Famous Huguenots include James Gandon, Richard Cassells, Sheridan Le Fanu, Dion Boucicault, Samuel Beckett, William Dargan and Francis Beaufort.

Today the Huguenot Society here has about 100 members. Many are Catholics, unlike the majority in the much larger group in Britain, and while some bear Huguenot names, others have no Huguenot connection.

READ MORE

Many famous Huguenot names have died out or are now scarce in Ireland, notably Dubedat; but others such as Seigne, de Courcey, Mercer, Lefroy and Despard remain.

The small group who visited Harristown House near Kilcullen included Mercers, Germains, Camiers, Jacques and Henseys (formerly de Hennezel). They were shown around by Noella Beaumont whose husband’s family bought the property in 1946. It has been open to the public for some time but she is in the process of promoting it as a venue for weddings and other private functions. Although sitting on 750 acres, the house must generate more income to meet maintenance demands.

Harristown House on the banks of the Liffey, was one of three houses built by the grandsons of David Digges La Touche, (Marley Park in Rathfarnham and Bellevue, now Delgany golf course), being the others. This David, a refugee who ran a poplin business in Castle Street, started the La Touche Bank in 1710 and his three grandsons each put up £20,000 to fund the establishment of the Bank of Ireland in 1783. David III was the first governor.

The La Touches left Harristown nine years after a fire in 1891 as, it is said, they never felt comfortable in it again. The new owner, a Dr Graham from Northern Ireland, willed it to his niece who stripped everything out, including doors, floors and fireplaces, for an auction before selling it to Maj Michael Beaumont. He brought much of the furniture from his stately home, Wooton House in England. A portrait of his father-in-law, MP Grace who had emigrated penniless to America from Co Laois, hangs in the dining room.

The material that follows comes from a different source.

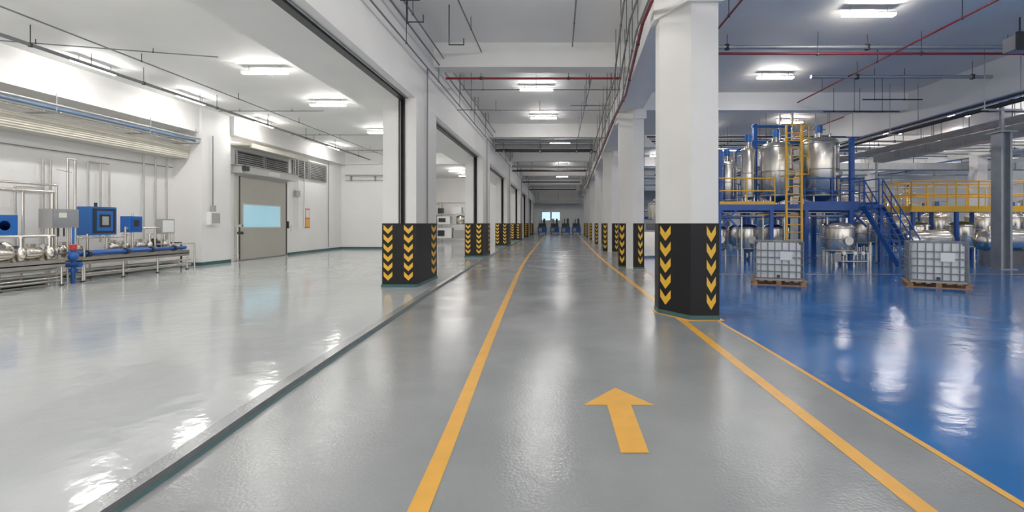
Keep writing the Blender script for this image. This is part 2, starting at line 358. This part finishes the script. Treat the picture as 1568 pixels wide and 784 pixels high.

It was the La Touche connection, however, that most interested the visiting Huguenots. On the 300-year-old many-arched bridge spanning the Liffey, Pastor Robert Dunlop of the Baptist Church in Brannockstown, which was founded by John La Touche, spoke of the relationship between Rose La Touche and the philosopher and artist John Ruskin. Much of their unrequited love story took place at that very spot.

Now a Dublin woman, Vicky La Touche Price, a great-granddaughter of Robert La Touche, has produced a short booklet on the Irish Huguenots. “The society plans to promote knowledge of the Huguenots to show how they integrated into Ireland and became as Irish as the Irish themselves and the huge contribution they made.” It also explains how to research Huguenot ancestry.

She tells the story of how, in 1778, the Bank of Ireland lent £20,000 to the administration in Dublin Castle to buy provisions for the army, but shortly afterwards a government request for a further loan was politely refused on the grounds that the original had not been repaid. In 1922 the bank lent money to the struggling new state to keep its affairs running.

The La Touches are still in public life. The Fine Gael TD Olivia Mitchell is a La Touche, through her grandmother, and when the county council opened Marley Park to the public this was noted on a plaque.

The Lady Chapel in St Patrick’s Cathedral Dublin was set aside for Huguenot refugees to worship in French between 1666 and 1816. Nowadays, a commemorative service takes place in the cathedral annually. This year it is on next Sunday. The French ambassador, or his deputy, always attends, proving that the link to France is still alive.